In Mistress and Maid (c. 1664–67), what draws the attention is the inkpot, an edgeless thing of black which catches a riddling grid of light, reflected from windows we cannot see, dissolving from representation into pure abstraction. The pearl in the ear of the Girl with the Pearl Earring (c. 1664–67) has no edges; its contours are merely suggested by two commas of white. The most striking examples come in one of Vermeer’s last paintings, Allegory of the Catholic Faith, in which a glass globe is scarcely distinguishable from the black background against which it hangs, its presence only evident from daubs of colour which, like the earlier inkpot, at once suggest an unseen window in the room, and dissolve into unlikely and unrepresentative streaks of blue and grey and ochre. On the table beneath it stands a crucifix: the body of Christ, the central object of the faith of which this is an allegory, is minimally sketched. Underarticulated lines of dullest brown imply his arms and pendent body, while a stillicide of golden smudges suggests where light is falling.
This takes us back to the pointillist bread of The Milkmaid. The line that links the unassuming loaf in the House of Mary and Martha, to The Milkmaid, to the crucifix in Allegory of the Christian Faith, is obviously theological: the mundane substance of daily bread, by which alone man cannot live, but which, in the Mass, is consumed as a sacrament enabling the faithful to participate in the body of Christ. Vermeer converted to Catholicism on his marriage, and several catalogue essays emphasise his connection with Jesuits in his Delft neighbourhood, who were possibly his patrons, and, through their devotional literature, a source for his interest in the camera obscura. But if there is a mystery here, it is not transubstantiation, but a kind of desubstantiation, a dispersal of the substance of things. Or rather: the paintings force the viewer to realise how substantiation is born of looking, how our eyes take the unfocused, mosaic, unlikely surface of the world and read it into form.

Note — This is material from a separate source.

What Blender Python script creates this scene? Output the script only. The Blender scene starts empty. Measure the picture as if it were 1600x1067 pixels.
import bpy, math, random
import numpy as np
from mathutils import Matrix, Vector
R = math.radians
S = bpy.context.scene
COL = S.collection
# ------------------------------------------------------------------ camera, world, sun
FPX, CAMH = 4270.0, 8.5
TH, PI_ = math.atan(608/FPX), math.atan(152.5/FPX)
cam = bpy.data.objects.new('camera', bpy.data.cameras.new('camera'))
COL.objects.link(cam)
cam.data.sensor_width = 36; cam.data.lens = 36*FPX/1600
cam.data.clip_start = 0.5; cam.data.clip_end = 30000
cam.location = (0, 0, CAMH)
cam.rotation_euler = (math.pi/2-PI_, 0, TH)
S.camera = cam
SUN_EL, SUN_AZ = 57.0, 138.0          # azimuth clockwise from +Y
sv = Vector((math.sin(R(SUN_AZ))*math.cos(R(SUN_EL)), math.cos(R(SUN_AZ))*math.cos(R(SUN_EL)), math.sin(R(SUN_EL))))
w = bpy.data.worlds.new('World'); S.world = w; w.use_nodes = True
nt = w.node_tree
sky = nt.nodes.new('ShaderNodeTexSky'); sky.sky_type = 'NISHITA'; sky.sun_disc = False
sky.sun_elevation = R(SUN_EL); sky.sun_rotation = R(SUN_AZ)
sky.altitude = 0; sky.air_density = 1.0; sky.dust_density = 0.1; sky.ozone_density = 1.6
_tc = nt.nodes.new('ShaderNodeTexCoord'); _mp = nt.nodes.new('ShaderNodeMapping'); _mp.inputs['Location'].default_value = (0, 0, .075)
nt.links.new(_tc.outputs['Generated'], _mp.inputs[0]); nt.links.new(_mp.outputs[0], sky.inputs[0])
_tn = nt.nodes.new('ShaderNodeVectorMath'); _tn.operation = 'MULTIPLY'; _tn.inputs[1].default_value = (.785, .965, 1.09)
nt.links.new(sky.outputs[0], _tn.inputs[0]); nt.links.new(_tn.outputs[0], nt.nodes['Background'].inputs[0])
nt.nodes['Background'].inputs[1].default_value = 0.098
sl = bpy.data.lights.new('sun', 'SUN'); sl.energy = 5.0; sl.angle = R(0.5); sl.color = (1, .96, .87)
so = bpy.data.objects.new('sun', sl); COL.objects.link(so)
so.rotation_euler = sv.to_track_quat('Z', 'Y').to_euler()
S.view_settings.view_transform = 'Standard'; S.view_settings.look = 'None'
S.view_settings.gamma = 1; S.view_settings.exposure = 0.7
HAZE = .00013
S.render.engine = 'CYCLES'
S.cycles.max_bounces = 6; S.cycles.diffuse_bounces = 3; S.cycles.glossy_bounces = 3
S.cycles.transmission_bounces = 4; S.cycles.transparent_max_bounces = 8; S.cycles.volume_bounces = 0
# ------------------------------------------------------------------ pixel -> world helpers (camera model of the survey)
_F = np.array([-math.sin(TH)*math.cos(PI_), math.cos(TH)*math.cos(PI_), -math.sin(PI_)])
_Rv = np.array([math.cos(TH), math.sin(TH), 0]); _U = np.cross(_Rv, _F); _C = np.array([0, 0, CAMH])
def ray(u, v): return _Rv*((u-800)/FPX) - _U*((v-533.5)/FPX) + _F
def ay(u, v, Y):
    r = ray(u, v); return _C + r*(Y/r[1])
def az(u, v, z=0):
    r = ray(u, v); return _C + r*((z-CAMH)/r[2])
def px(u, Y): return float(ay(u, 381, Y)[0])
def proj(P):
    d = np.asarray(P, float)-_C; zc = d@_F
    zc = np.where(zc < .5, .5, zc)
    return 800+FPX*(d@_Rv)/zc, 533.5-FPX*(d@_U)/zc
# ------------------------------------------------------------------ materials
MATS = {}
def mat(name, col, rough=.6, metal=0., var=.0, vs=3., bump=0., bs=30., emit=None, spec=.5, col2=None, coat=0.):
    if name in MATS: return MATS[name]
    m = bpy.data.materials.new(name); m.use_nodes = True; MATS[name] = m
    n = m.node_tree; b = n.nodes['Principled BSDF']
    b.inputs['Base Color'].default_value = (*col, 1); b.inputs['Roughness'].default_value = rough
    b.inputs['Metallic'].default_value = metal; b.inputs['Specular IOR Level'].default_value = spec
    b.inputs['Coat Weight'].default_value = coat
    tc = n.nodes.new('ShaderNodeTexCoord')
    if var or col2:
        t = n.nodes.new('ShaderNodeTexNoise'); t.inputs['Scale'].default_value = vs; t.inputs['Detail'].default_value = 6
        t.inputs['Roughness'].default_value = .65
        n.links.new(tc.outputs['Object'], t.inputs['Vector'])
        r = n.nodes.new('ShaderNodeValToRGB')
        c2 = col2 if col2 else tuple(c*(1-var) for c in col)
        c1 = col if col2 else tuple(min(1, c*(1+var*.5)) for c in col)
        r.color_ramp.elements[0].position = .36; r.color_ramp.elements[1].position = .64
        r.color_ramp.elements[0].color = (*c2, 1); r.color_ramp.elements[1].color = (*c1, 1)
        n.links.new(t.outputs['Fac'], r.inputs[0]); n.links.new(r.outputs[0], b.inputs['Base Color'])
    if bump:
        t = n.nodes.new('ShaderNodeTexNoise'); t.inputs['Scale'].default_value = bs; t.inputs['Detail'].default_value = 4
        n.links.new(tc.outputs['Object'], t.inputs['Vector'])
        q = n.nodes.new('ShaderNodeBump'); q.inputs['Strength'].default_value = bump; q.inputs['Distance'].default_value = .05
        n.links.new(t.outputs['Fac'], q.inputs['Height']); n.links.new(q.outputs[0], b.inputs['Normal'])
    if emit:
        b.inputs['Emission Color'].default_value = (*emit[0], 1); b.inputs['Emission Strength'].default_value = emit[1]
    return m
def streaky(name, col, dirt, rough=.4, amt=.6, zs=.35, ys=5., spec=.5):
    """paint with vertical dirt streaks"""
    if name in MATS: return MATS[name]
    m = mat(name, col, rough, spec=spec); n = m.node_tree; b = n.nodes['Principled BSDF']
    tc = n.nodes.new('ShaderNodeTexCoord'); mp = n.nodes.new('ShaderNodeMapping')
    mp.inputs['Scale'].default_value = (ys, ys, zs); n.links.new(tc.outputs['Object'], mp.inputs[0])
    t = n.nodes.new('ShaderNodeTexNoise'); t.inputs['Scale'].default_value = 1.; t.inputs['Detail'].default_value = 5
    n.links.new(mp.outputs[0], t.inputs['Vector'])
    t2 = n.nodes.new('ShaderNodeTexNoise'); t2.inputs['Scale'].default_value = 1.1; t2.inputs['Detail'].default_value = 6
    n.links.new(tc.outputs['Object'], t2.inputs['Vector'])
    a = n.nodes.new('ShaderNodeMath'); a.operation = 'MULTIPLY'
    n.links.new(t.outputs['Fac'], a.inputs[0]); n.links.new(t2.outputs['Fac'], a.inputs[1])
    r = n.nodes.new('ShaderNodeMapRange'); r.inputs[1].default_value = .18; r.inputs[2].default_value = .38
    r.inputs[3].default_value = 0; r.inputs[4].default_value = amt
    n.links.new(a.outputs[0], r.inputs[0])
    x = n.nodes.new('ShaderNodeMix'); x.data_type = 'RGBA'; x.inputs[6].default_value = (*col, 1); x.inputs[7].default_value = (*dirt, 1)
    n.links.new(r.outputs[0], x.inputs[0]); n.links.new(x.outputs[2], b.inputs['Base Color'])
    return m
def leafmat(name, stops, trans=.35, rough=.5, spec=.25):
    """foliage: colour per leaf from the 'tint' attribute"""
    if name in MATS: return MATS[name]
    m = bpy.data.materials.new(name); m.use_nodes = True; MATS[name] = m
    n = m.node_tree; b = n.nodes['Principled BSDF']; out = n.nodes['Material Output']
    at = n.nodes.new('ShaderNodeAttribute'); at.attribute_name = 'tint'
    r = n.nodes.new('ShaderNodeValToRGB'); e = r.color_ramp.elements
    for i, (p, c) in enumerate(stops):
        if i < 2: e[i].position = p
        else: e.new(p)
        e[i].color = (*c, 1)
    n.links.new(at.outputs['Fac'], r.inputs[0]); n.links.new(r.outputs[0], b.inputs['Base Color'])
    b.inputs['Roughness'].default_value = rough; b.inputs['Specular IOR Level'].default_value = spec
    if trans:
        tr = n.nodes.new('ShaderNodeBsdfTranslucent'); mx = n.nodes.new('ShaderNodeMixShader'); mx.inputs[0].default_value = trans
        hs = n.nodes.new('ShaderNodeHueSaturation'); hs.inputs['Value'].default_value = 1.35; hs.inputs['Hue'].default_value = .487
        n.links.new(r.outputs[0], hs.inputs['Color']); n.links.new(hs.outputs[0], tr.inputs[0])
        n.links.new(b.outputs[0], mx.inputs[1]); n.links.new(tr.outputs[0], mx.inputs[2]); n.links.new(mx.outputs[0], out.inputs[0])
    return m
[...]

This suggests a different way of taking the shift away from the devotional picture of Saint Praxedis and into the interiors of Vermeer’s later work. People frequently read Dutch painting of the 17th century as obsessed with vanitas – emptiness, vanity. Scarce is the museum placard, explaining a still life, which does not invoke memento mori: every fly reminds us of putrefaction, each blown tulip of worldly transience. The museum captions point to the implicit moral of paintings such as Woman Holding a Balance and Woman with a Pearl Necklace (both c. 1662–64), reading them as allegories warning that the proper lodging of value is not in the material stuff of this world but in virtue which assures passage to the next. The readings are plausible. In Woman Holding a Balance, a half-obscured painting of the Last Judgement hangs on the back wall, implying the need to consider last things; the jewellery spilling from her boxes, and the powder puff on the dressing table in Woman with a Pearl Necklace, are proverbial signals of misplaced vanity. But the overall impression of the paintings is undidactic, even devotional. In both, the light is annunciatory, coming in high from the left. The woman holding a balance is exquisitely poised, in her Marian garb, with her left hand hovering above the table, not pondering the respective weight of things, but herself holding everything in balance. The woman at her dressing table lifts her pearls in the orans position, the pose adopted when a priest prays during the Mass on behalf of the people. This does not read as secular parody, but as the sacred infusing the everyday. The need for secrecy in Catholic worship in the Protestant Dutch Republic meant that devotions were domestic: the Jesuits in Vermeer’s neighbourhood operated a clandestine church behind a household exterior. There is no equivalent, for Vermeer, of the soaring white interiors of the churches denuded by iconoclasm painted by his contemporaries Pieter Saenredam or Emanuel de Witte. The catalogue reports that the blank wall behind the woman with the pearl necklace was at first almost entirely covered in a map: the overpainting, which technical investigation suggests is original, whitewashes the wall into another beautiful study of how light suffuses a surface. Vermeer’s paintings tell us not of the puffed-up emptiness of vanity, but that apparent emptiness is a plenitude, a saturation of everything – sacred and mundane – with light.
The experience of this exhibition is a different sense of fullness. Publicity invites the viewer to get ‘closer to Vermeer’, a phrase which Taco Dibbits, the Rijksmuseum’s director, claims in his catalogue introduction ‘could be a motto of this exhibition’. But the invitation to closeness has been issued to hundreds of people at once. The exhibition is full of something which Vermeer never painted: crowds. When I was there, there were people at least eight deep in front of most paintings. Without perseverance, the art is glimpsed only through the screen of others’ lifted phones, the camera obscurers. Steel yourself: getting to the front requires patience, stamina and immunity to jostling. But the perseverance is worth it. Despite the press, the paintings have a power to still; to invite us to dwell on the strange surface of things and in lozenges of light, and to exercise the substantiating faculty of the eye.
‘Vermeer’ is at the Rijksmuseum, Amsterdam, until 4 June.